Market participants are fully aware of the beating refinance volumes are currently taking as the majority of mega banks continue to cut jobs by the thousands.

For those who believe the drop in refi volumes is all but a small small bump in the road on the way through a housing recovery, you’ve got another thing coming.

Economists at the Mortgage Bankers Association last week popped that bubble after announcing their predictions for refis to drop to $463 million in 2014.

Purchase originations are expected to rise from only $661 billion to $723 billion, according to MBA data.

If we take into account another two years, originations will modestly grow to $796 million in 2015 — that’s half of what they were during the housing heyday.

Everyone knows that the more originations in coming up years means more options for mortgage fraud risk. But how much will actually take place?

Interthinx created a specialized info graphic (feature below) for HousingWire to answer this very question.

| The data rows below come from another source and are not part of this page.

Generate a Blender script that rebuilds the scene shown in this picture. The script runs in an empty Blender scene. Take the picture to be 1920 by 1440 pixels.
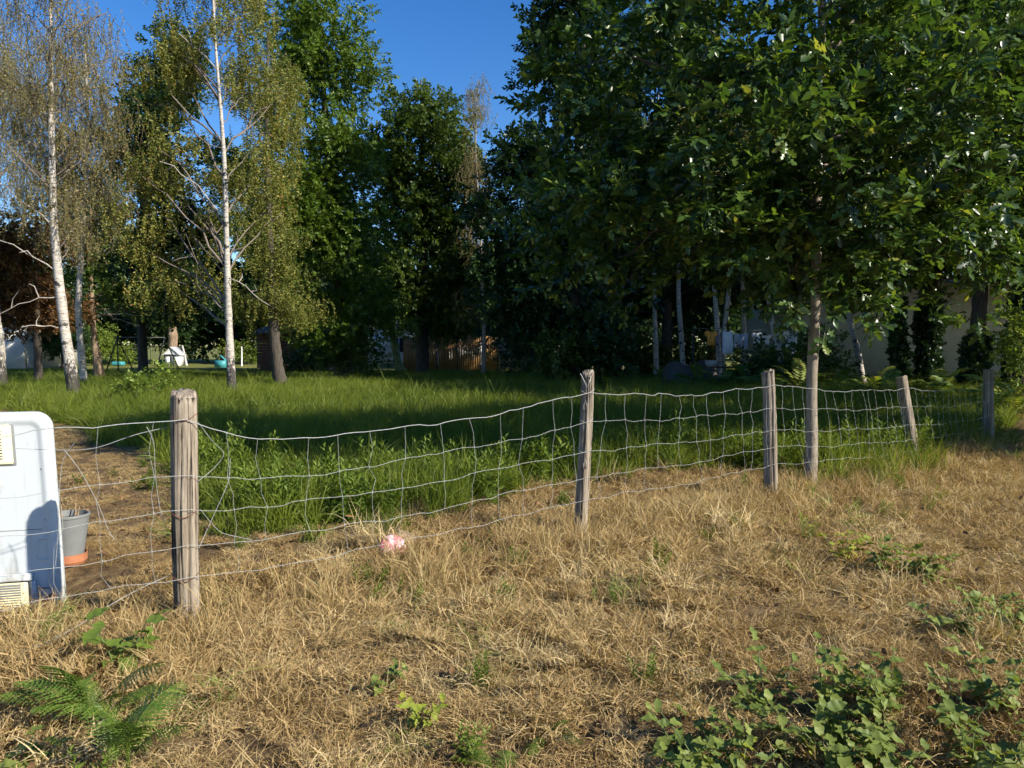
import bpy, bmesh, math, random
import numpy as np
from mathutils import Vector, Matrix, Euler

RNG = np.random.default_rng(7)
random.seed(7)
sc = bpy.context.scene
C = sc.collection

# ------------------------------------------------------------------ camera, sky, sun, exposure
F_PX, CAM_H, PITCH = 1450.0, 1.6, math.radians(2.96)
cam_d = bpy.data.cameras.new('camera')
cam_d.sensor_width = 36.0
cam_d.lens = F_PX / 1920 * 36
cam_d.clip_start, cam_d.clip_end = 0.05, 2000
cam = bpy.data.objects.new('camera', cam_d)
cam.location = (0, 0, CAM_H)
cam.rotation_euler = (math.pi / 2 - PITCH, 0, 0)
C.objects.link(cam)
sc.camera = cam

SUN_EL, SUN_AZ = math.radians(31), math.radians(-28)      # azimuth measured from +x towards +y
w = bpy.data.worlds.new('World')
sc.world = w
w.use_nodes = True
nt = w.node_tree
sky = nt.nodes.new('ShaderNodeTexSky')
sky.sky_type = 'NISHITA'
sky.sun_disc = False
sky.sun_elevation = SUN_EL
sky.sun_rotation = math.pi / 2 - SUN_AZ
sky.altitude = 200
sky.air_density = 1.0
sky.dust_density = 0.15
sky.ozone_density = 3.0
hs = nt.nodes.new('ShaderNodeHueSaturation')
hs.inputs['Saturation'].default_value = 1.33
hs.inputs['Hue'].default_value = 0.51
nt.links.new(sky.outputs[0], hs.inputs['Color'])
nt.links.new(hs.outputs[0], nt.nodes['Background'].inputs['Color'])
nt.nodes['Background'].inputs['Strength'].default_value = 0.10

sun_d = bpy.data.lights.new('sun', 'SUN')
sun_d.energy = 5.0
sun_d.angle = math.radians(0.53)
sun_d.color = (1.0, 0.93, 0.80)
sun = bpy.data.objects.new('sun', sun_d)
sv = Vector((math.cos(SUN_EL) * math.cos(SUN_AZ), math.cos(SUN_EL) * math.sin(SUN_AZ), math.sin(SUN_EL)))
sun.rotation_euler = sv.to_track_quat('Z', 'Y').to_euler()
sun.location = (10, -10, 20)
C.objects.link(sun)

sc.view_settings.view_transform = 'Standard'
sc.view_settings.look = 'None'
sc.view_settings.exposure = 0.82
sc.view_settings.gamma = 1.0
sc.view_settings.use_curve_mapping = False
sc.render.engine = 'CYCLES'
cy = sc.cycles
cy.max_bounces = 4
cy.diffuse_bounces = 2
cy.glossy_bounces = 1
cy.transmission_bounces = 2
cy.transparent_max_bounces = 4
cy.sample_clamp_indirect = 4
cy.caustics_reflective = False
cy.caustics_refractive = False
cy.use_adaptive_sampling = True
cy.adaptive_threshold = 0.045
cy.adaptive_min_samples = 24
cy.use_denoising = True
try:
    cy.denoiser = 'OPENIMAGEDENOISE'
    cy.denoising_prefilter = 'ACCURATE'
except Exception:
    pass

# ------------------------------------------------------------------ coordinates
def W(px, py, d):
    """the point at distance d (metres along +y) that the photograph shows at (px, py)"""
    cx, cz = (px - 960) / F_PX, (720 - py) / F_PX
    dy = math.cos(PITCH) + cz * math.sin(PITCH)
    dz = -math.sin(PITCH) + cz * math.cos(PITCH)
    return Vector((cx / dy * d, d, CAM_H + dz / dy * d))

def gx(px, d):
    return (px - 960) / F_PX * d

def sstep(a, b, x):
    t = np.clip((x - a) / (b - a), 0, 1)
    return t * t * (3 - 2 * t)

def wob(x, y, s=1.0, ph=0.0):
    return (np.sin(x * 1.7 * s + ph) * np.cos(y * 1.3 * s - ph * 2) + np.sin(x * 0.63 * s - y * 0.9 * s + 2 + ph) + 0.6 * np.sin(x * 3.1 * s + y * 2.3 * s + ph * 3)) / 2.6

def gz(x, y):
    x = np.asarray(x, float); y = np.asarray(y, float)
    z = 0.035 * wob(x, y, 1.0) + 0.05 * wob(x, y, 0.23, 1.3)
    z = z - 0.16 * np.exp(-((x - 1.55) / 1.3) ** 2 - ((y - 2.6) / 0.55) ** 2)      # the start of a ditch at the verge
    z = z - 0.10 * np.exp(-((x + 2.1) / 0.7) ** 2 - ((y - 2.9) / 0.5) ** 2)
    z = z - 0.18 * np.exp(-((x + 3.1) / 0.65) ** 2 - ((y - 4.85) / 0.6) ** 2)
    return z

EX = np.array([-80, -30, -13.7, -9.4, -6.3, -4.5, -3.4, -2.7, -2.2, -0.8, 0.3, 1.4, 2.4, 3.2, 3.8, 5.0, 6.5, 8.5, 12, 30, 80])
EY = np.array([75, 35, 20.5, 16.0, 12.5, 10.3, 8.6, 6.9, 6.2, 6.8, 8.1, 9.2, 9.9, 9.4, 9.0, 9.6, 11.2, 13.6, 18, 36, 80])
def green_amount(x, y):
    """0 in the dry verge and on the worn track, 1 in the green meadow"""
    e = np.interp(x, EX, EY) + 0.35 * wob(x, y, 1.9, 0.7) + 0.2 * wob(x, y, 5.1, 2.0)
    return sstep(-0.7, 0.9, y - e + 0.25 * wob(x, y, 9.0, 1.0))

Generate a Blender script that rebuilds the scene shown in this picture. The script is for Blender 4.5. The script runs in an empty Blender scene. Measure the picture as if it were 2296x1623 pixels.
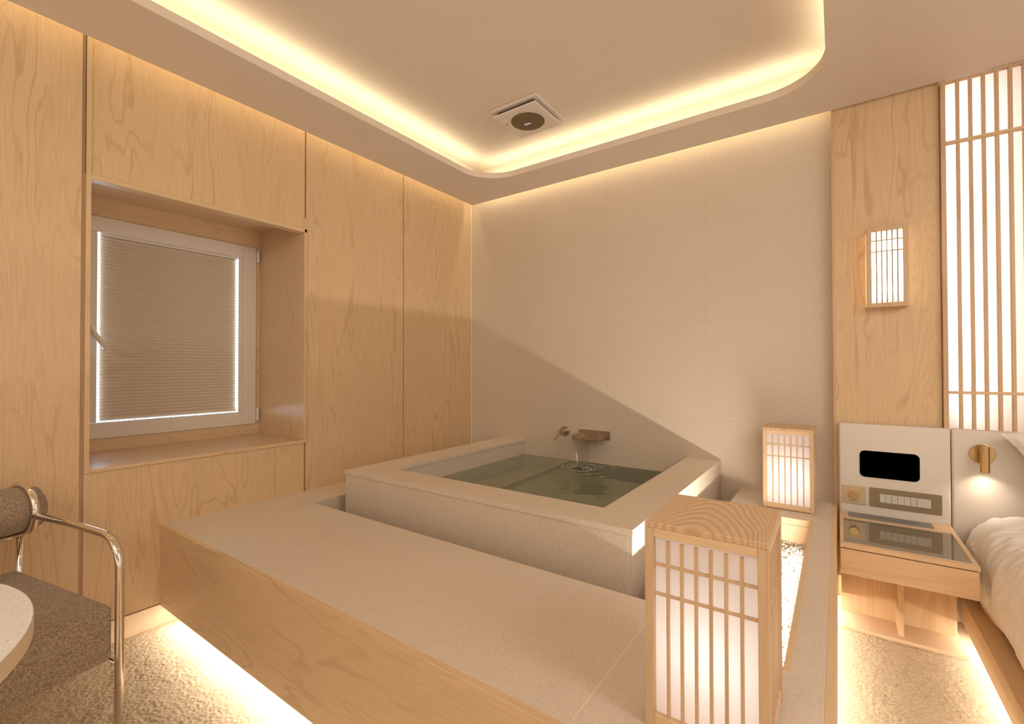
import bpy, bmesh, math, random
import numpy as np
from mathutils import Vector, Matrix, Euler, noise
C = bpy.context.scene.collection
S = bpy.context.scene
PI = math.pi
V = Vector
# ------------------------------------------------------------------ camera
FPX = 1036.32
yaw, pit, rol = math.radians(35.16745), math.radians(0.63884), math.radians(-0.10376)
fw = V((-math.sin(yaw)*math.cos(pit), math.cos(yaw)*math.cos(pit), math.sin(pit)))
rt = V((math.cos(yaw), math.sin(yaw), 0)); up = rt.cross(fw)
rx = rt*math.cos(rol)+up*math.sin(rol); ux = up*math.cos(rol)-rt*math.sin(rol)
cd = bpy.data.cameras.new('camera'); cam = bpy.data.objects.new('camera', cd); C.objects.link(cam)
cd.sensor_width = 36; cd.lens = FPX/2296*36; cd.clip_start = .02
m = Matrix((rx, ux, -fw)).transposed().to_4x4(); m.translation = V((2.36, -2.794, 1.1)); cam.matrix_world = m
S.camera = cam
# ------------------------------------------------------------------ view, world
S.view_settings.view_transform = 'Standard'; S.view_settings.look = 'None'
S.view_settings.exposure = 0.0; S.view_settings.gamma = 1; S.view_settings.use_curve_mapping = False
try:
    S.cycles.use_denoising = True; S.cycles.sample_clamp_indirect = 4; S.cycles.max_bounces = 10
    S.cycles.diffuse_bounces = 5; S.cycles.transmission_bounces = 8; S.cycles.blur_glossy = .5
except Exception: pass
w = bpy.data.worlds.new('world'); S.world = w; w.use_nodes = True
w.node_tree.nodes['Background'].inputs[0].default_value = (1, .845, .67, 1)
w.node_tree.nodes['Background'].inputs[1].default_value = .97
# ------------------------------------------------------------------ lamps
WARM = (1, .70, .40); CREAM = (1, .90, .74); LEDC = (1, .88, .58); NEUT = (1, .92, .87)
def area(name, loc, d, lx, sx, sy, power, col):
    l = bpy.data.lights.new(name, 'AREA'); l.shape = 'RECTANGLE'; l.size = sx; l.size_y = sy; l.energy = power; l.color = col
    o = bpy.data.objects.new(name, l); C.objects.link(o)
    z = -V(d).normalized(); x = V(lx).normalized(); y = z.cross(x)
    mm = Matrix((x, y, z)).transposed().to_4x4(); mm.translation = V(loc); o.matrix_world = mm
    return o
def point(name, loc, power, col, r=.02):
    l = bpy.data.lights.new(name, 'POINT'); l.energy = power; l.color = col; l.shadow_soft_size = r
    o = bpy.data.objects.new(name, l); C.objects.link(o); o.location = loc; return o
ZS = 2.346
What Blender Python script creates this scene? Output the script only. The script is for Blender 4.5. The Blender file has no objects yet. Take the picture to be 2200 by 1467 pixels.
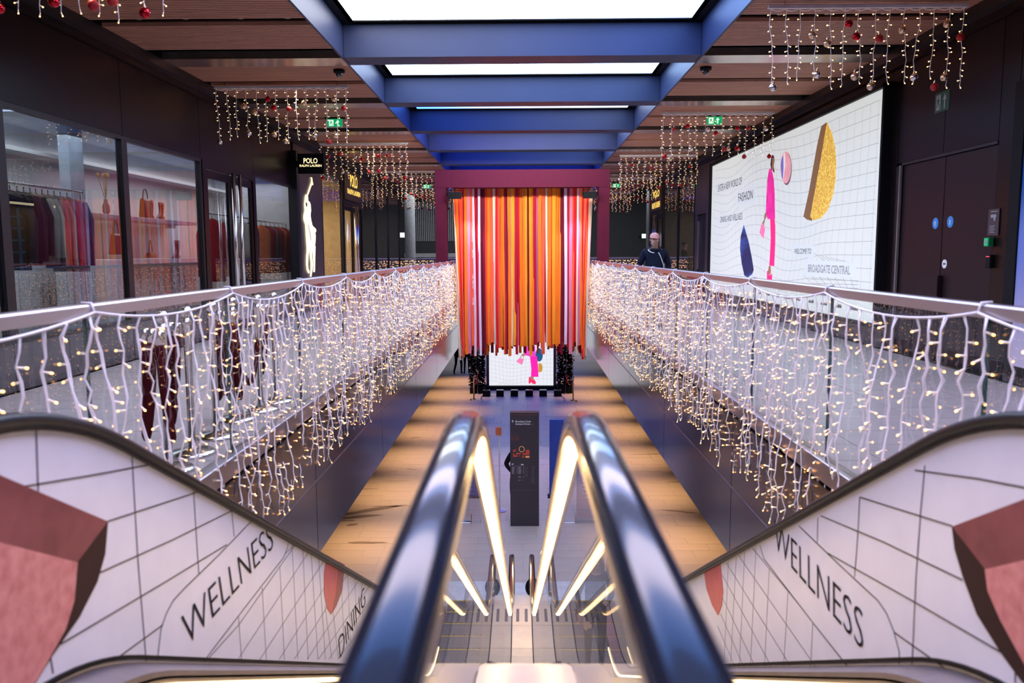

The company revealed that purchases have a higher risk of fraud, with California, Florida and Illinois leading the way as the riskiest states.

What is it that makes purchases so much more risky?

Purchases are more complicated and required deeper review and analysis while refinances only require basic information.

Additionally, transfers and satisfactions can be misrepresented by unrecorded intermediate transactions.

The bottom line: As the refi boom finally takes it final curtain call and originations take over, the market is dealing with riskier products — leading to a greater likelihood of mortgage fraud.